Open source security plan aims to deliver on development, patching and more

open source

White House officials, The Linux Foundation, OpenSSF and 37 private sector tech companies have announced a 10-point open source and software supply chain mobilization plan and $150 million of funding over two years.

At a summit meeting yesterday several participating organizations came together to collectively pledge an initial tranche of funding towards implementation of the plan. Those companies are Amazon, Ericsson, Google, Intel, Microsoft, and VMWare, pledging over $30M.

This builds on the existing investments that OpenSSF community members make into open source software. An informal poll of stakeholders indicates they spend over $110M and employ nearly a hundred full-time equivalent employees focused on nothing but securing the open source software landscape. This plan adds to those investments.

Eric Brewer, VP of infrastructure at Google Cloud and Google Fellow says, "We're thankful to the Linux Foundation and OpenSSF for convening the community today to discuss the open source software security challenges we’re facing and how we can work together across the public and private sectors to address them. Google is committed to supporting many of the efforts we discussed today, including the creation of our new Open Source Maintenance Crew, a team of Google engineers who will work closely with upstream maintainers on improving the security of critical open source projects, and by providing support to the community through updates on key projects like SLSA, Scorecards; and Sigstore, which is now being used by the Kubernetes project. Security risks will continue to span all software companies and open source projects and only an industry-wide commitment involving a global community of developers, governments and businesses can make real progress. Google will continue to play our part to make an impact."

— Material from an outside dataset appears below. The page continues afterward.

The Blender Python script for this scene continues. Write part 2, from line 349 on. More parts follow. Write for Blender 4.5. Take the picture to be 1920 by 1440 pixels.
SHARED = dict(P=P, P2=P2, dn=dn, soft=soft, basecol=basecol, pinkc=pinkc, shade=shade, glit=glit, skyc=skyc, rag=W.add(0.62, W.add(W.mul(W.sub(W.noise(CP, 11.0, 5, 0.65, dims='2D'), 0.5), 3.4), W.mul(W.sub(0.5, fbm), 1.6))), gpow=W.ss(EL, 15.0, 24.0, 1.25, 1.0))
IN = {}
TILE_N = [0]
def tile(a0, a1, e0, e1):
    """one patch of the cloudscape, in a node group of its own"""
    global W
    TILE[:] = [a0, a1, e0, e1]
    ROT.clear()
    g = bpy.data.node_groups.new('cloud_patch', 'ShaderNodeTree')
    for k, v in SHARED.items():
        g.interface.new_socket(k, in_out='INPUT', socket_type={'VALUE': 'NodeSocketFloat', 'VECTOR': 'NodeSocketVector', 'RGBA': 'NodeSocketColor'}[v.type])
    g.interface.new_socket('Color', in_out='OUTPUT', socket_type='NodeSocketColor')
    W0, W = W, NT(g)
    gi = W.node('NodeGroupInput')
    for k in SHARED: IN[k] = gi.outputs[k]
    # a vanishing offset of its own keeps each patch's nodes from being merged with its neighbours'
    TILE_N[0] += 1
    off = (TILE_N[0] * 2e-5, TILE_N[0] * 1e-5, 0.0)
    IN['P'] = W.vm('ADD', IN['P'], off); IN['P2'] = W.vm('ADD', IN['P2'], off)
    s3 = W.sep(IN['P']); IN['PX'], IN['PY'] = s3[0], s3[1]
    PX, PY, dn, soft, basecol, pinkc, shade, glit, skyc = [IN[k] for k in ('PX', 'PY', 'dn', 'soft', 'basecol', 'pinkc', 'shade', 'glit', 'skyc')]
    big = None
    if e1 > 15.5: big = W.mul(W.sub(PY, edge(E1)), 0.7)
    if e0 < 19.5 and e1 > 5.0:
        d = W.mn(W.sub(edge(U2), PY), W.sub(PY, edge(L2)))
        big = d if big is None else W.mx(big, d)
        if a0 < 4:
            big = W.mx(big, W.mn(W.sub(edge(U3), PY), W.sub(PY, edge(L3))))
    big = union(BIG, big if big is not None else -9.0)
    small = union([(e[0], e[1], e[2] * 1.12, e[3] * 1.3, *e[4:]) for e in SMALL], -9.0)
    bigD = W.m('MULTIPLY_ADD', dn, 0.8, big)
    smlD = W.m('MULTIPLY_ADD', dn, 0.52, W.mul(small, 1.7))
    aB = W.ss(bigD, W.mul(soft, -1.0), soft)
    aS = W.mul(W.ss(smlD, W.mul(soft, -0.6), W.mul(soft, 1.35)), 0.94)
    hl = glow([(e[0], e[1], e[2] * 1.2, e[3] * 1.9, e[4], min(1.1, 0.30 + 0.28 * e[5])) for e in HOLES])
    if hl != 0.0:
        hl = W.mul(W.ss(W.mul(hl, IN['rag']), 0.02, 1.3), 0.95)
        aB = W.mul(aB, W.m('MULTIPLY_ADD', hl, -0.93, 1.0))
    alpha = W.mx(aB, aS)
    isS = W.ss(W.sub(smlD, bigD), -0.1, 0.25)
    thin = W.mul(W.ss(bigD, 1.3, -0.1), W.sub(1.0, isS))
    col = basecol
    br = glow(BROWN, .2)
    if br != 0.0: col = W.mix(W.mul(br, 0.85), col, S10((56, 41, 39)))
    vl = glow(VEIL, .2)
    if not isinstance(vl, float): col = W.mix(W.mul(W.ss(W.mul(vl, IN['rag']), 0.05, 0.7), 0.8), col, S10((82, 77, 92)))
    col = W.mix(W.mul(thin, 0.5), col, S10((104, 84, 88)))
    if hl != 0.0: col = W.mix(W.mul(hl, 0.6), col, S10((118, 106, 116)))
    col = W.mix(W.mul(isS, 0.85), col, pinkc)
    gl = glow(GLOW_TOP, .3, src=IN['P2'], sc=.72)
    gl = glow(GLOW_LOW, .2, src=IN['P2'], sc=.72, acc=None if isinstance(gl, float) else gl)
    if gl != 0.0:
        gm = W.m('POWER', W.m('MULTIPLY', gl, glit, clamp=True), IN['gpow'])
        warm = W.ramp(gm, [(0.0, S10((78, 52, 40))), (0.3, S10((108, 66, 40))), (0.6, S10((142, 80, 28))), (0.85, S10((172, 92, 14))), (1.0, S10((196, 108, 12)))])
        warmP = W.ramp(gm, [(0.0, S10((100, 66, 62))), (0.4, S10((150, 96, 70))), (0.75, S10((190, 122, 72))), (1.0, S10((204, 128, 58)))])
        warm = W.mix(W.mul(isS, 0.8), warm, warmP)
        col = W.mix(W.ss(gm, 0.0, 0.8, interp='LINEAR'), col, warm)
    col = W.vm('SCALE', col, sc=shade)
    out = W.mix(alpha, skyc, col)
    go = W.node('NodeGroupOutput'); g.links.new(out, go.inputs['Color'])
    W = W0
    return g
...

The agreed plan has three key goals, to secure open source production, improve vulnerability discovery and remediation, and to shorten patching response time.

"Today, we had the opportunity to share our IBM Policy Lab's recommendations on how understanding the software supply chain is key to improving security," says Jamie Thomas, enterprise security executive at IBM. "We believe that providing greater visibility in the software supply chain through SBoMs (Software Bill of Materials) and using the Open Source Software community as a valuable resource to encourage passionate developers to create, hone their skills, and contribute to the public good can help strengthen our resiliency. It's great to see the strong commitment from the community to work together to secure open source software."

The full 10-point plan is on the OpenSSF site, there's a summary of the points below:

  • Security Education -- Deliver baseline secure software development education and certification to all.
  • Risk Assessment -- Establish a public, vendor-neutral, objective-metrics-based risk assessment dashboard for the top 10,000 (or more) OSS components.
  • Digital Signatures -- Accelerate the adoption of digital signatures on software releases.
  • Memory Safety -- Eliminate root causes of many vulnerabilities through replacement of non-memory-safe languages.
  • Incident Response -- Establish the OpenSSF Open Source Security Incident Response Team, security experts who can step in to assist open source projects during critical times when responding to a vulnerability.
  • Better Scanning -- Accelerate discovery of new vulnerabilities by maintainers and experts through advanced security tools and expert guidance.
  • Code Audits -- Conduct third-party code reviews (and any necessary remediation work) of up to 200 of the most-critical OSS components once per year.
  • Data Sharing -- Coordinate industry-wide data sharing to improve the research that helps determine the most critical OSS components.
  • SBOMs Everywhere -- Improve SBOM tooling and training to drive adoption.
  • Improved Supply Chains -- Enhance the 10 most critical OSS build systems, package managers, and distribution systems with better supply chain security tools and best practices.